Short sellers take on top Hong Kong property stock of 2015

Published Mon, Oct 5, 2015 · 08:55 AM

[HONG KONG] Evergrande Real Estate Group, the best- performing major property stock traded in Hong Kong this year, is also the most-shorted and lowest-rated among peers.

Some reasons: The developer controlled by billionaire Chairman Hui Ka Yan has bought back shares to help boost prices and has been piling on debt, leading analysts and some investors to bet that increases won't be sustainable. The shares, which defied a slumping market to increase in July and slip only 0.6 per cent amid a rout in August, led declines among property developers in September.

Chinese developers have been taking on debt to expand as the government turned to areas such as property investment to shore up slowing economic growth. As the share market began its decline in mid-June, developers such as Evergrande and China Vanke Co moved to give their shares a boost via buybacks. Evergrande's shares jumped 11 per cent in July as the developer embarked on a buyback spree, and was the only stock in the BI China Real Estate Owners and Developers Valuation Peers Index to increase that month.

"The cash flow position will become quite tight if the company keeps buying back shares or maintaining its dividend payout," Toni Ho, an analyst at RHB OSK Securities Hong Kong Ltd, said. "Evergrande has been more aggressive compared to its peers in terms of taking on more debt." Evergrande's shares fell 1.3 per cent to HK$4.73 (S$0.87) at the close of trading in Hong Kong and was the worst-performing member in the BI China Real Estate Owners and Developers Valuation Peers Index.

Evergrande's secretary, Jimmy Fong, didn't answer two e- mails seeking comment, and three phone calls to his office went unanswered. In August, Fong had said there was nothing new in a report by an independent research firm that highlighted the firm's indebtedness, adding that though the company's leverage had gone up, it was due to its expansion.

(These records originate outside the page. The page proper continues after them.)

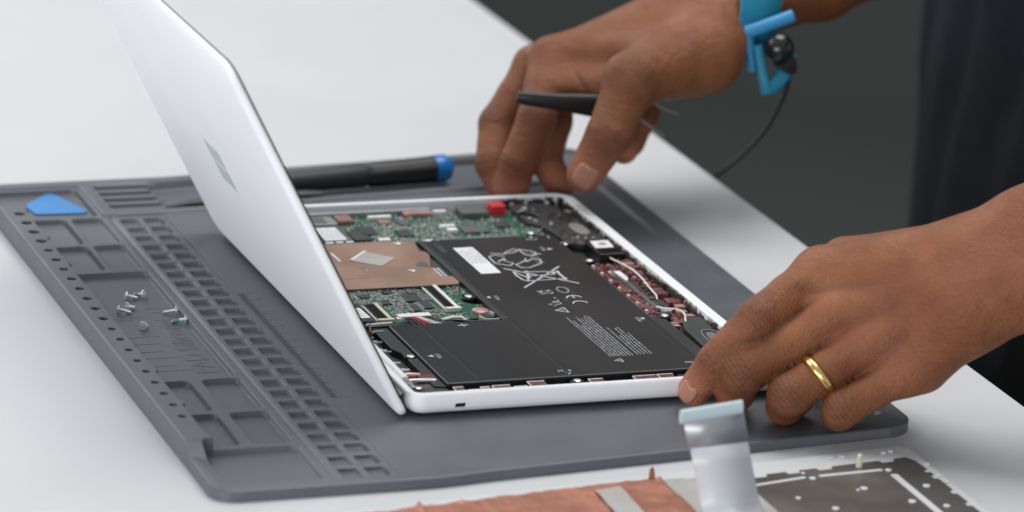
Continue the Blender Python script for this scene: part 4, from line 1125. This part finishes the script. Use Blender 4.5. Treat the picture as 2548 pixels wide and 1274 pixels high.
for k in 'IMRP': add_finger_creases(nf, NJ[k], NR[k], nback)
HANDS['near'] = (nf, NJ, NR, nback)

# far (right) hand: pinching the far rim, a black tool held under the thumb
GJ = {'I': [v3(192.0, 324.0, 71.4), v3(173.9, 295.2, 49.3), v3(164.1, 292.2, 26.8), v3(162.8, 297.2, 11.5)],
      'M': [v3(188.6, 339.8, 63.1), v3(165.4, 328.8, 36.8), v3(158.5, 314.6, 19.7), v3(162.1, 308.2, 8.6)],
      'R': [v3(203.8, 342.2, 60.7), v3(194.5, 322.0, 38.5), v3(188.0, 315.0, 19.5), v3(192.6, 304.0, 9.6)],
      'P': [v3(226.2, 345.8, 56.7), v3(243.2, 320.3, 41.8), v3(233.4, 312.0, 29.1), v3(227.0, 303.3, 27.0)],
      'T': [v3(257.9, 280.0, 85.4), v3(212.3, 265.2, 76.0), v3(196.6, 253.0, 51.0), v3(186.8, 257.0, 29.6)]}
GR = {'I': (12.2, 10.0, 9.4, 9.2), 'M': (11.6, 9.8, 9.0, 8.0), 'R': (10.6, 9.2, 8.4, 7.8), 'P': (9.4, 8.6, 7.8, 7.2), 'T': (14.5, 13.4, 11.4, 9.4)}
Vr = v3(285.3, 307.7, 100.1); vu = unit(v3(5.7, 30.9, 15.0))
Vu = Vr + vu * 23; Gr = v3(346.5, 335.1, 104.4); Gu = Gr + vu * 23; GE = v3(540, 455, 128)
gf = Field()
for k in 'IMRPT': gf.fingers.append(finger_chain(GJ[k], GR[k]))
gback = unit(v3(-0.25, 0.1, 0.95))
gf.palm = [(GJ['I'][0], Vr + vu * 4, 11, 17), (GJ['M'][0], Vr + vu * 10, 10.6, 16.5), (GJ['R'][0], Vr + vu * 16, 10, 16.5), (GJ['P'][0], Vu, 9.4, 16.5),
           (GJ['T'][0], Vr, 19, 17), (GJ['T'][0], GJ['T'][1], 18.5, 14.5), (v3(232, 283, 74), v3(258, 285, 80), 14, 17),
           (v3(214, 312, 70), v3(262, 300, 88), 12, 18), (GJ['I'][0] + v3(10, -4, 2), v3(232, 285, 84), 10, 13), (v3(184, 312, 60), v3(206, 290, 66), 9.5, 9.0), (v3(196, 318, 58), v3(226, 298, 62), 11, 11), (GJ['P'][0] + v3(4, -4, -3), v3(268, 312, 82), 11, 17),
           (Vr, Gr, 17, 17.5), (Vu, Gu, 17, 17.5), (Gr, GE, 17.5, 24), (Gu, GE + vu * 24, 17.5, 26)]
for k, rr_ in (('I', 3.4), ('M', 2.8)):
    c = GJ[k][0] + unit(v3(-.6, -.1, .8)) * 7.0
    gf.palm.append((c, c + unit(Vr - c) * 5, rr_ + 1.2, rr_, 6.0))
for k in 'IMR': add_finger_creases(gf, GJ[k], GR[k], unit(v3(-.75, -.6, .3)))
add_finger_creases(gf, GJ['T'], GR['T'], unit(v3(-.1, -.95, .3)))
gf.creases.append((v3(197, 290, 67), unit(v3(.65, -.3, .7)), None, 1.1, (0.0,), 11, 1.0))
gf.creases.append((v3(212, 282, 74), unit(v3(.95, -.2, .1)), None, 1.0, (0.0,), 9, 1.1))
HANDS['far'] = (gf, GJ, GR, None)

def tints(field, J, R, V):
    pink_and_shine = np.zeros(len(V)); dark = np.zeros(len(V))
    for k in 'IMRPT':
        tip = J[k][3]; pink_and_shine = np.maximum(pink_and_shine, np.exp(-(np.linalg.norm(V - tip, axis=1) / 16.0) ** 2))
        pink_and_shine = np.maximum(pink_and_shine, .35 * np.exp(-(np.linalg.norm(V - J[k][0], axis=1) / 13.0) ** 2))  # knuckle highlight painted into the skin as a paler tint
        for i in (1, 2):
            dark = np.maximum(dark, (.42 if i == 1 else .34) * np.exp(-(np.linalg.norm(V - J[k][i], axis=1) / (R[k][i] * 1.25)) ** 4))
    for c, ax, nr, amp, offs, rad, w in field.creases:
        q = V - c; m = np.exp(-(np.einsum('ij,ij->i', q, q) / (rad * 1.1) ** 2) ** 2); t = q @ ax
        for o_ in offs: dark = np.maximum(dark, (.8 if w < 2 else .35) * m * np.exp(-((t - o_) / (w * 1.0)) ** 2))
    for k0, k1 in (('I', 'M'), ('M', 'R'), ('R', 'P')):  # shade in the valleys between fingers, put into the skin colour
        P0 = J[k0][0] + (J[k0][1] - J[k0][0]) * .25; P1 = J[k0][1]; Q0 = J[k1][0] + (J[k1][1] - J[k1][0]) * .25; Q1 = J[k1][1]
        def seg(P_, Q_):
            ba = Q_ - P_; t = np.clip(((V - P_) @ ba) / (ba @ ba), 0, 1); return np.linalg.norm(V - P_ - t[:, None] * ba, axis=1)
        d0 = seg(P0, P1) - R[k0][0]; d1 = seg(Q0, Q1) - R[k1][0]
        dark = np.maximum(dark, .75 * np.exp(-((d0 - d1) / 2.6) ** 2) * np.exp(-np.maximum(0, d0 + d1 - 1.0) / 5.0))
    return np.clip(pink_and_shine * 1.0, 0, 1), dark
allV = []; allF = []; allT = []; off = 0
for key, lo, hi in (('near', (118, -140, -4), (420, 22, 190)), ('far', (140, 228, -4), (500, 470, 165))):
    f, J, R, bk = HANDS[key]
    V, F = nets(f, lo, hi, 1.25)
    pk_, dk_ = tints(f, J, R, V)
    allV.append(V); allF.append(F + off); off += len(V); allT.append(np.stack([pk_, dk_, np.zeros(len(V)), np.ones(len(V))], -1))
# upper arms and chest under the shirt
cf_ = Field()
cf_.palm = [(El, v3(470, -70, 215), 27, 34), (v3(470, -70, 215), v3(TX, TY - 190, 400), 34, 46), (v3(TX, TY - 190, 400), v3(TX, TY + 200, 400), 52, 52), (v3(TX, TY - 80, 380), v3(TX, TY - 80, -40), 62, 62), (v3(TX, TY + 80, 380), v3(TX, TY + 80, -40), 62, 62),
            (GE + vu * 10, v3(TX - 25, TY + 160, 190), 28, 34), (v3(TX - 25, TY + 160, 190), v3(TX, TY + 200, 400), 34, 46), (v3(TX, TY, 380), v3(TX, TY, 480), 60, 50)]
cf_.kp = 22
V, F = nets(cf_, (330, -180, -130), (760, 720, 540), 8.0)
allV.append(V); allF.append(F + off); allT.append(np.tile([0, 0, 0, 1.0], (len(V), 1)))
ps = thing("person", (600, 400, -900), "person in a dark shirt standing at the table, both hands on the laptop", "person")
PO = (600, 400, -900)
body = np_mesh("body", np.concatenate(allV), np.concatenate(allF), M['skin'], ps, True, PO)
ca = body.data.color_attributes.new("tint", 'FLOAT_COLOR', 'POINT')
ca.data.foreach_set('color', np.concatenate(allT).astype(np.float32).ravel())

# fingernails: thin curved plates that follow the fingertip
def nail(field, tip, dirn, normal, w, L, back=1.0):
    dirn = unit(dirn); normal = unit(normal - dirn * (normal @ dirn)); side = np.cross(dirn, normal)
    nu, nv = 11, 13
    P = []
    for j in range(nv):
        for i in range(nu):
            a = (i / (nu - 1) * 2 - 1); b_ = j / (nv - 1)
            wid = w * (0.86 + 0.14 * math.sin(math.pi * min(1, b_ * 1.1))) * (1 - 0.55 * max(0, abs(b_ - .5) * 2 - .72) / .28 * (abs(a) ** 2))
            P.append(tip + dirn * ((b_ - back) * L - (a * a) * (.9 if b_ < .3 else (-.0))) + side * a * wid / 2)
    P = np.array(P); Q = P + normal * 14
    for _ in range(24): Q = Q - normal * np.clip(field(Q), -2, 3)[:, None] * .9
    top = Q + normal * .42; 
    edge = np.array([(abs(i / (nu - 1) * 2 - 1) > .93 or j == 0) for j in range(nv) for i in range(nu)])
    top[edge] -= normal * .55
    F_ = [(j * nu + i, j * nu + i + 1, (j + 1) * nu + i + 1, (j + 1) * nu + i) for j in range(nv - 1) for i in range(nu - 1)]
    m_ = MB(); m_.add([tuple(p) for p in top], F_)
    o = m_.build("fingernail", M['nail'], ps, smooth=70)
    sd_ = o.modifiers.new("solid", 'SOLIDIFY'); sd_.thickness = .35 * S; sd_.offset = -1
    return o
f, J, R, bk = HANDS['near']
nail(f, J['I'][3], J['I'][3] - J['I'][2], v3(-.72, -.66, .22), 9.6, 10.5, .55)
f, J, R, bk = HANDS['far']
nail(f, J['T'][3], J['T'][3] - J['T'][2], v3(-.34, -.90, .12), 12.5, 13.0, .58)

# clothes
sf = Field(); sf.kp = 30
sf.palm = [(v3(TX, TY - 75, 380), v3(TX, TY - 75, -100), 100, 96), (v3(TX, TY + 75, 380), v3(TX, TY + 75, -100), 100, 96), (v3(TX, TY, 380), v3(TX, TY, -100), 108, 104), (v3(TX, TY - 190, 410), v3(TX, TY + 200, 410), 62, 62),
           (v3(TX, TY - 190, 400), v3(478, -66, 225), 66, 50), (v3(TX, TY + 200, 400), v3(TX - 20, TY + 160, 205), 66, 50), (v3(TX - 20, TY + 160, 205), v3(548, 462, 150), 50, 42)]
class Folded:
    def __init__(s, f): s.f = f
    def __call__(s, P):
        d = s.f(P)
        a = P[:, 1] * .045 + P[:, 0] * .03
        return d + 2.6 * np.sin(a * 2.2 + np.sin(P[:, 2] * .018) * 2.2) * (0.4 + 0.6 * np.sin(P[:, 2] * .011 + 1.0) ** 2) + 1.3 * np.sin(P[:, 2] * .05 + a * 4)
V, F = nets(Folded(sf), (400, -180, -215), (800, 760, 500), 7.0)
np_mesh("shirt", V, F, M['shirt'], ps, True, PO)
tf = Field(); tf.kp = 25
tf.palm = [(v3(TX, TY - 70, -120), v3(TX + 6, TY - 85, -880), 96, 62), (v3(TX, TY + 70, -120), v3(TX + 6, TY + 85, -880), 96, 62), (v3(TX, TY - 60, -110), v3(TX, TY + 60, -110), 96, 96)]
V, F = nets(Folded(tf), (450, 180, -900), (760, 640, 0), 12.0)
np_mesh("trousers", V, F, M['trousers'], ps, True, PO)

# wedding ring
rc = NJ['R'][0] + (NJ['R'][1] - NJ['R'][0]) * .63
ra_ = unit(NJ['R'][1] - NJ['R'][0] + v3(0, 0, -6)); rrad = 10.35
b = MB()
u_ = unit(np.cross(ra_, v3(0, 0, 1))); w_ = np.cross(ra_, u_)
rings = []
for hh, dr in ((-1.9, -.5), (-1.75, .35), (-.9, .85), (0, .95), (.9, .85), (1.75, .35), (1.9, -.5), (0, -.8)):
    rings.append([tuple(rc + ra_ * hh + (u_ * math.cos(a * math.pi / 32) + w_ * math.sin(a * math.pi / 32)) * (rrad + dr)) for a in range(64)])
rings.append(rings[0]); b.loft(rings, False, False)
o = b.build("wedding_ring", M['gold'], None, smooth=60)
link_tags(o, "plain gold ring on the ring finger of the near hand", "ring")

# tool and tweezers in the far hand
b = MB()
b.tube([(157.5, 288.6 - 5.5, 64.4), (161.5, 287.2 - 5.5, 63.8), (168, 285.2 - 5, 63.2), (178.4, 282.1 - 3, 62.0), (190, 280.6 - 1, 60.4), (200.1, 280.0, 58.9), (212, 279.4, 57.2), (223.4, 279, 55.6)],
       [3.0, 3.6, 3.9, 4.4, 5.4, 6.2, 6.6, 6.6], 14, flat=(.6, 1.0))
o = b.build("spudger", M['nylonblack'], None, smooth=50)
link_tags(o, "black chisel-tipped spudger held between the thumb and forefinger of the far hand", "prying tool")
tw = thing("tweezers", (240, 296, 45), "pale metal tweezers tucked behind the far hand, only two tips showing", "tweezers")
for a_, c_ in (((251.9, 292.5, 48.5), (228, 304.0, 58)), ((245.2, 294.5, 36.7), (226, 304.5, 50))):
    b = MB(); b.tube([a_, tuple((np.array(a_) + np.array(c_)) / 2), c_], [.5, 1.2, 1.8], 8, flat=(1, .6)); b.build("prong", M['steel'], tw, smooth=50)

# anti-static wrist strap
ws = thing("wrist_strap", (290, 300, 78), "turquoise anti-static wrist strap with black snap and trailing cord on the far wrist", "wrist strap")
wa = unit(Gr - Vr); wc = Vr + wa * 6.5 + vu * 8.5; ww = unit(np.cross(wa, vu)); tilt = v3(0, 0, 0)
b = MB(); n_ = 56; prof = ((-16, 0), (-15.6, .8), (0, 1.1), (15.6, .8), (16, 0), (15.6, -.8), (0, -.6), (-15.6, -.8))
rings = []
for hh, dr in prof + (prof[0],):
    rings.append([tuple(wc + wa * hh + vu * math.cos(2 * math.pi * k / n_) * (38.0 + dr) + ww * math.sin(2 * math.pi * k / n_) * (25.0 + dr)) for k in range(n_)])
b.loft(rings, False, False); b.build("band", M['strap'], ws, smooth=60)
b = MB(); b.tube([(276.8, 277.6, 95.0), (285, 275.4, 98.2), (293, 274.0, 101.4), (303.0, 272.6, 105.2)], 3.0, 14, flat=(.9, 1.15)); b.build("buckle", M['buckle'], ws, smooth=60)
b = MB(); b.tube([(281, 278, 95.6), (281.8, 276.6, 88), (282.8, 276.0, 81), (283.6, 276.0, 75.6)], [3.6, 3.4, 3.0, 2.4], 12, flat=(1.15, .75)); b.build("buckle", M['buckle'], ws, smooth=60)
b = MB(); b.tube([(284.6, 273.6, 90), (286.6, 272.6, 81), (288.4, 270.6, 72), (289.9, 269.4, 66.2), (292.6, 269.6, 67.6), (298, 271.0, 72.4), (303.0, 272.2, 77.2), (304.6, 273.2, 84)], [2.4, 2.5, 2.7, 3.2, 3.4, 3.6, 3.4, 2.4], 12, flat=(1.1, .6), ref=(.35, .9, 0)); b.build("strap_tail", M['strap'], ws, smooth=60)
b = MB(); b.lathe([(-9, 6.4), (-4, 7.4), (-1, 7.9), (1.2, 7.6), (3.2, 6.5), (4.8, 4.7), (5.8, 2.4), (6.1, .1)], (294.6, 268.5, 89.6), (-.35, -.88, .32), 30)
b.build("snap", M['blackgloss'], ws, smooth=60)
b = MB(); b.tube([(297.0, 269.0, 84), (300.8, 269.6, 80.6), (304.2, 271.4, 76.0)], [5.6, 5.0, 3.0], 14); b.build("cord_sleeve", M['rubber'], ws, smooth=60)
cp = [(303.4, 274, 76.6), (305.2, 277.0, 70), (306.0, 281.5, 61), (306.2, 290.7, 48.1), (306.5, 301, 36.6), (306.8, 314.5, 25.2), (307, 329, 14.4), (307.4, 343.5, 4.6), (308, 358, -4.6), (309, 374, -14), (312, 396, -30), (316, 420, -60), (320, 436, -110), (322, 440, -200)]
b = MB(); b.tube(cp, [1.6] * 3 + [1.25] * (len(cp) - 3), 10); b.build("cord", M['rubber'], ws, smooth=60)
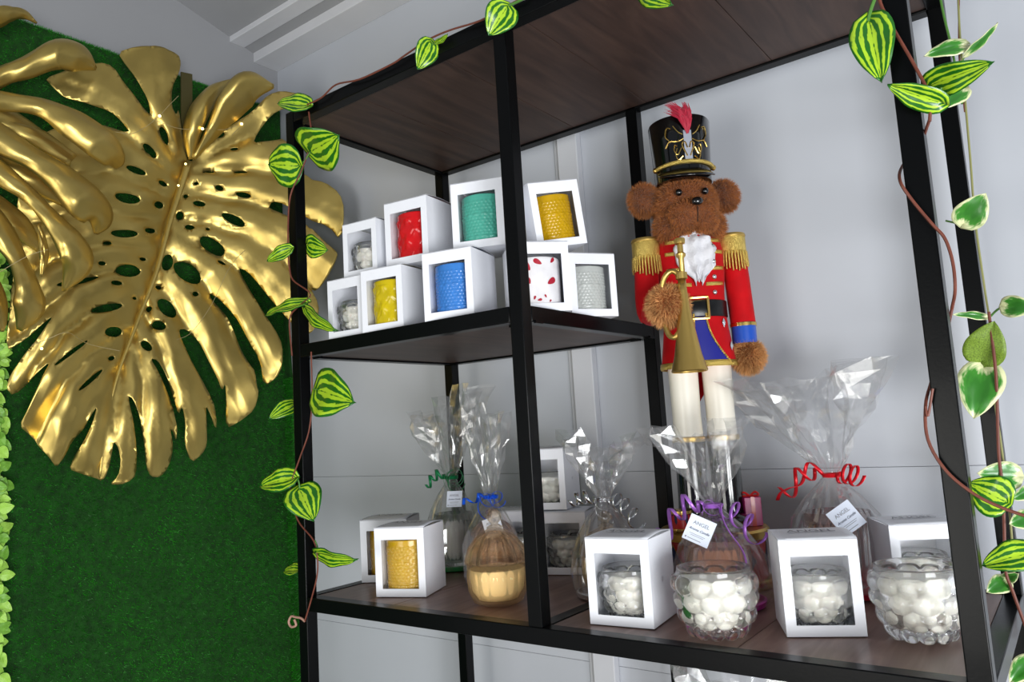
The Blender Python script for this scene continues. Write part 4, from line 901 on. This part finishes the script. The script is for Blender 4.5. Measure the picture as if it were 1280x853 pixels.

Evergrande's shares fell 14 per cent in September, the worst performer among its peers. Still, the company's shares are up about 51 per cent this year, the top performer and one of four stocks to gain in the 16-member BI China Real Estate Owners & Developers Index, which tracks the nation's biggest developers with shares traded in Hong Kong.

Ho said the stock has been supported by the buybacks and because of the developer's strong branding on the mainland, where sales were helped by lowering of interest rates and easing of property curbs. In August, the company reported a 33 per cent increase in net income and 23 per cent increase in sales for the six months ended June from a year earlier. Evergrande spent HK$5.47 billion buying back 1.15 billion shares in July. The company, which has amassed one of the highest debt loads among China's developers, is planning to sell as much as 20 billion yuan (S$4.5 billion) of bonds in the onshore market this month, people familiar with the matter said Wednesday.

The developer's net debt-to-equity leverage rose to a record high of 121.8 percent at the end of June from 102.6 at the end of last year. That compares with the average net leverage of 83.2 per cent for Hong Kong-listed developers with a market capitalization of more than US$1 billion, according to data compiled by Bloomberg. If considering its perpetual notes as debt, the company's net leverage was 291.8 per cent at the end of June.

Standard & Poor's, in May, downgraded the developer's rating because its leverage had increased and was likely to stay high.

Short interest surged to about 29 per cent of free float after the repurchased shares were canceled, according to data compiled by Markit Ltd., with the billionaire chairman's stake in the company rising to 70 per cent. Hong Kong-listed companies typically need to have at least 25 per cent of their stock available for the public.

The stock may be getting shorted on concerns about liquidity and cash flow, according to Domingo Chen, Hong Kong- based chief operating officer of Quantum China Asset Management. It will take time for Evergrande to alleviate investor concerns about the company's balance sheet, he added.

"We think Evergrande's share price is not driven by fundamentals," JPMorgan Chase & Co analysts led by Ryan Li wrote in a Sept 2 research report. The low stock liquidity and share buyback program "will make the share price very volatile, but with limited downside in the near term."